Georgian Prime Minister Irakli Garibashvili thanked Michel, as well as the EU and U.S. embassies in Georgia, for their help in reaching the agreement. “Today Georgia is a winner,” Garibashvili tweeted. “Democracy and dialogue have prevailed.”
Melia’s party refused to endorse the agreement, but enough MPs, including from United National Movement, signed on individually that it meant parliament would finally be able to convene and function following the disputed election in October.
Giga Bokeria, a leader of the opposition European Georgia party who did not sign on to the deal, said the agreement was “incomplete and inadequate” because it failed to address the broader problem of politically motivated prosecutions and underlying weaknesses in the country’s political system. Bokeria also said that the president’s statement suggested that she was going along reluctantly. “This statement is full of poison,” he said. “It’s hardly an accord of political peace.”

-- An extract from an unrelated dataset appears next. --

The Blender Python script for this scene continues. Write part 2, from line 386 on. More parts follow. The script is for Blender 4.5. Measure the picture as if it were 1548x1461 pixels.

After initiating the mediation effort, Michel named an envoy, Christian Danielsson, a veteran Swedish diplomat and EU official, to oversee the talks in Georgia. But the negotiations faltered and appeared headed for a breakdown until Sunday when the EU, with the support of U.S. ambassador to Georgia, Kelly Degnan, put forward a new draft proposal.
The agreement clinched on Monday calls for a menu of reforms, including a new power-sharing agreement in parliament, as well as a plan to raise the vote threshold required for lifting the parliamentary immunity of MPs. The agreement also calls for changes to the electoral system, including fully proportional parliamentary elections.
Perhaps most controversially, the deal sets a trigger for a potential snap parliamentary election if Georgian Dream, the governing party, fails to achieve a 43 percent threshold in local elections later this year. Some opposition groups had demanded an immediate snap election, citing the resignation of Giorgi Gakharia as prime minister in February.